AIをアシスタントのように使うという未来像
酒井:弁護士の仕事自体をAIが代行するのではなく、AIをアシスタントのように使う感じなんですね。
古川:そのとおりです。弁護士や医師は、膨大な知識に基づいて仕事をしており、かつその知識がある程度明確にテキスト化されています。そういった職業では、AIが知識をサポートする存在となっていく可能性が高いと考えられます。たとえば過去の法律相談を学習させたChatGPTを活用する法律相談サービスなどは実用化されそうです。

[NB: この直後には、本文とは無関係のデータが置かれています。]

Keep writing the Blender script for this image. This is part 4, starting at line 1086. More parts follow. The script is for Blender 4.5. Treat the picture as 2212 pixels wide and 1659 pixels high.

酒井:この場合、ChatGPTをそのまま使うのではなく、やはりそれぞれに特化したものを作る必要があるということでしょうか?
古川:ChatGPTのモデルそのままだと、専門性の高いことをすべて正しく答えるのは難しいと思います。目的に合わせたファインチューニングを行うことで、十分に性能を発揮できるようになります。
「なんでもできるAI」は実現する?
酒井:ChatGPTは会話形式で文章を作るだけですが、この先、AIがさらに進化したときには、もっといろいろなことができる、SF作品に出てくるようなAIが実現する可能性もありますか?
古川:どうでしょうね。まず前提として、現在AIと呼ばれているものは、人間がやっている仕事をコンピューターで置き換えることを目的にしたものになります。
酒井:ChatGPTもそうですし、翻訳や文字起こしのAI、問い合わせに答えるチャットボット、工場で使われている不良品を識別するAI……皆、特定の目的のために作られたものですね。
古川:そうなんです。今、世の中に出回っているAIは、いずれもこのタイプです。そして、「いろいろなことができるAI」は、「汎用人工知能」(AGI)と呼ばれるものです。早い話が、人間と同じ状態のAIということですね。
汎用人工知能(AGI、Artificial General Intelligence)は、人間と同程度の能力をもち、広い領域で活用できる(=汎用的な)AIの総称。「強いAI」とも呼ばれる。
生成AIなどは特定領域でしか活用できないため「弱いAI」と呼ばれる。
酒井:もし、そのタイプのAIが実現したら、人間は必要なくなってしまいそうです……。